Attorney Steven Etkind in lower Manhattan after rushing from federal...

Attorney Steven Etkind in lower Manhattan after rushing from federal court where he was sentenced Friday for ripping off money intended for charity from a Long Island industrialist's estate to buy himself a $3 million East End beach mansion. Credit: John Roca

A Manhattan lawyer who ripped off money intended for charity from a wealthy Long Island client’s estate to buy himself a $3 million Southampton beach mansion and then didn’t pay taxes on it was sentenced to 37 months in prison in federal court Friday.

Steven Etkind, 56, of New City, New York, wanted no jail time for a complex scheme to divert money from the $35 million estate of Edwin Berger, the founder of Lambro Industries, an Amityville manufacturer, that was supposed to go to Jewish charities and animal care.

But Manhattan U.S. District Judge John Koeltl said the crime — which Etkind admitted trying to hide from an IRS audit by backdating documents transferring the Water Mill home to a Jewish group in New York City — was too serious to overlook.

“The defendant was making a substantial income and there is no explanation why he was in such need of a house in the Hamptons that he would risk all he had built up over the years,” the judge said. “But he did.”
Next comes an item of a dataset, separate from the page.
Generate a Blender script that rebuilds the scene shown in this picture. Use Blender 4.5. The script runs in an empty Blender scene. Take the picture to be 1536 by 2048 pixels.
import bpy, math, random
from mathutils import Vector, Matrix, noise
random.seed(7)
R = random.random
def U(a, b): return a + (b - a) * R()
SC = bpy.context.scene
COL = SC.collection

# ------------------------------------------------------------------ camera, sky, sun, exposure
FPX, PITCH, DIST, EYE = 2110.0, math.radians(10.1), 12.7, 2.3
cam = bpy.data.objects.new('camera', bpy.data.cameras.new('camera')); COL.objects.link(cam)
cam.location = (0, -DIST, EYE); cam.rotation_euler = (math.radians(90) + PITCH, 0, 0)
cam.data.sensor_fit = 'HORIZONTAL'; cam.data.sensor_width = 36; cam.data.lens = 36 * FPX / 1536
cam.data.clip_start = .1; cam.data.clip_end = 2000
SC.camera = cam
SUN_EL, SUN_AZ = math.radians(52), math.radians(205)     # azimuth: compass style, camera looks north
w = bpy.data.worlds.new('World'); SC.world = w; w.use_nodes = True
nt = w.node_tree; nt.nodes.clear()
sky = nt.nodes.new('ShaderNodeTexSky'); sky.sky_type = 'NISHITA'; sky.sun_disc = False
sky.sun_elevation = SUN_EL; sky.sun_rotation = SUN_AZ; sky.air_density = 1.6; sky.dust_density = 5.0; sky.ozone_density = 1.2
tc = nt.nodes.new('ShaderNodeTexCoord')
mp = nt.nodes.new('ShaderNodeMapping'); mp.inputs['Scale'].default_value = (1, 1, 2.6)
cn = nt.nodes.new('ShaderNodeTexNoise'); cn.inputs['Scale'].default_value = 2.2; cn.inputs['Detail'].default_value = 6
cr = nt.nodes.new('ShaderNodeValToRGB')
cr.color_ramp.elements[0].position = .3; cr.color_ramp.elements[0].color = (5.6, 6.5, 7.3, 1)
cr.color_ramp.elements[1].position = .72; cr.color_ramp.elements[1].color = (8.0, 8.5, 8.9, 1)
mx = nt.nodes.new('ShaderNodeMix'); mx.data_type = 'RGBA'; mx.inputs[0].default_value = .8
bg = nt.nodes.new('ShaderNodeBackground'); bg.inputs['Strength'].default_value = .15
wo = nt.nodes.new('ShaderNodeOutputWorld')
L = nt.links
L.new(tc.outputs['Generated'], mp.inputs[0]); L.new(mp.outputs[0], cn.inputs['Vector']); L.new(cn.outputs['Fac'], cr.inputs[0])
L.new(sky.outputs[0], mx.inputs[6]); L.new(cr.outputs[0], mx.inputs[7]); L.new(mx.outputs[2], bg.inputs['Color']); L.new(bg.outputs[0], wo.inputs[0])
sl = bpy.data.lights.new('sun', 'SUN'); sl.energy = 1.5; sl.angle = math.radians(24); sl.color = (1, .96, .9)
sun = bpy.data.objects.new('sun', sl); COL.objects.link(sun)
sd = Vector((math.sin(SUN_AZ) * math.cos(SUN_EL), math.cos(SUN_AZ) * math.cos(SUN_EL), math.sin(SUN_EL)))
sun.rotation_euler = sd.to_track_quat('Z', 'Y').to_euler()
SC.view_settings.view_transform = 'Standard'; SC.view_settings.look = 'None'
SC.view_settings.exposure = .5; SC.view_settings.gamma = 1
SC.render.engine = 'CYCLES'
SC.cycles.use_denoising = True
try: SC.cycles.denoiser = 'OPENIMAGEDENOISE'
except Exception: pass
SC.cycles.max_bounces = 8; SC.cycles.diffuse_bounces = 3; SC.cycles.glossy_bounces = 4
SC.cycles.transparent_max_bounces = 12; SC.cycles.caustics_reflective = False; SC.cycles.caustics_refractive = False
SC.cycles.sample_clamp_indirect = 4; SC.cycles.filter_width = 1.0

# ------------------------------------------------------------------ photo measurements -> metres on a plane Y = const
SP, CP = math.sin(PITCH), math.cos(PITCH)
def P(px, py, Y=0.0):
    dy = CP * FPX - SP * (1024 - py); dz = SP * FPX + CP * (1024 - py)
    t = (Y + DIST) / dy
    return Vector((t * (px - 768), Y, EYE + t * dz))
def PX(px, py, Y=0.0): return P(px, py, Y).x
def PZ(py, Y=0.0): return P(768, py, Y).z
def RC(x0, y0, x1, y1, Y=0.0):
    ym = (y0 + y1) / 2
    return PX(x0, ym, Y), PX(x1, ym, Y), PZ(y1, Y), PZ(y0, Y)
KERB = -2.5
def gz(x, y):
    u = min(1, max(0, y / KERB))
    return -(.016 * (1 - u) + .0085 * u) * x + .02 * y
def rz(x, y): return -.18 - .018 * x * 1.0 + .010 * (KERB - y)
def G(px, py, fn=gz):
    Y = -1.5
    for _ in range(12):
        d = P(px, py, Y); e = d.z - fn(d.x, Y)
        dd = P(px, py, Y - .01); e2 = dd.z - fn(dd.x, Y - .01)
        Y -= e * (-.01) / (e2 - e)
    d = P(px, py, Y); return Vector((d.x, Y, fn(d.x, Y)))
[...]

Etkind, formerly a partner heading the tax, trusts and estate group at the Manhattan firm Sadis & Goldberg, didn’t comment after the sentencing, pulling a stocking cap over his head and racing through Chinatown in an unsuccessful effort to avoid a photo.

His lawyer, Duncan Levin, argued that Etkind’s effort to siphon money into the East End house and fool the IRS from 2009 to 2012 had been “aberrant.” He praised Koeltl for imposing a “just and fair” sentence at the low end of advisory federal guidelines of 37 to 46 months.

Etkind specialized in employee stock ownership plans and designed one for Lambro, a small company that makes dryer vents. He was named co-executor of Berger’s estate and co-trustee of trusts that were to be established under the will.

Prosecutors alleged that after Berger died in 2008, Etkind and a co-conspirator used phony charities and shell companies to make it appear that they were funding Jewish charities while siphoning off more than $3 million to buy the two-story 6,300-square-foot house with a swimming pool near the beach.

Then, almost two years later, after the IRS initiated an audit, Etkind arranged with a friend who was a rabbi at a midtown Manhattan chabad — an orthodox Jewish center — to donate the Southampton property, using backdated documents to try to fool the IRS into thinking it was theirs from the start.

Etkind, who pleaded guilty in September to conspiracy and tax evasion for failing to pay taxes on the money he used to buy the estate, said he had already lost his livelihood and apologized for his behavior. “This is not how I’ve lived my life,” he told Koeltl.

Levin argued that he did no harm, because he was paying back the $1.2 million in taxes he owed, the mansion he bought ended up with a Jewish group and appreciated in value, and he had never tried to claim a charitable deduction for donating the property he bought with Berger’s money.

But prosecutors urged a sentence near the 46-month high end of the sentencing guidelines, calling it a “blatant fraud” that had harmed both Berger and other taxpayers, and deprived his co-trustees of the right to choose appropriate charities by substituting his “hand-picked” choice.

“It is very tough to steal a house,” said prosecutor Jack Morgan. “And Mr. Etkind used his special abilities as a trust and estates lawyer to do just that.”

Although Etkind submitted 70 pages of testimonials from family and friends, there was one discordant note. Denise Botterio, a longtime Lambro employee, told Koeltl in a letter that Etkind had thwarted Berger’s intent to increase employees’ share of the business and turned over control to a Jewish foundation that has left its future on Long Island uncertain.

She urged the maximum sentence. “He took it upon himself to steal someone’s hard working $$,” she wrote. “That is a disgrace in my book.”

Koeltl said the scheme “was not an isolated aberrant act.” In addition to the 37-month prison term, the judge ordered restitution of the $1.2 million in taxes and recommended substance abuse treatment for a “long-standing problem.” He gave Etkind until May 31 to surrender.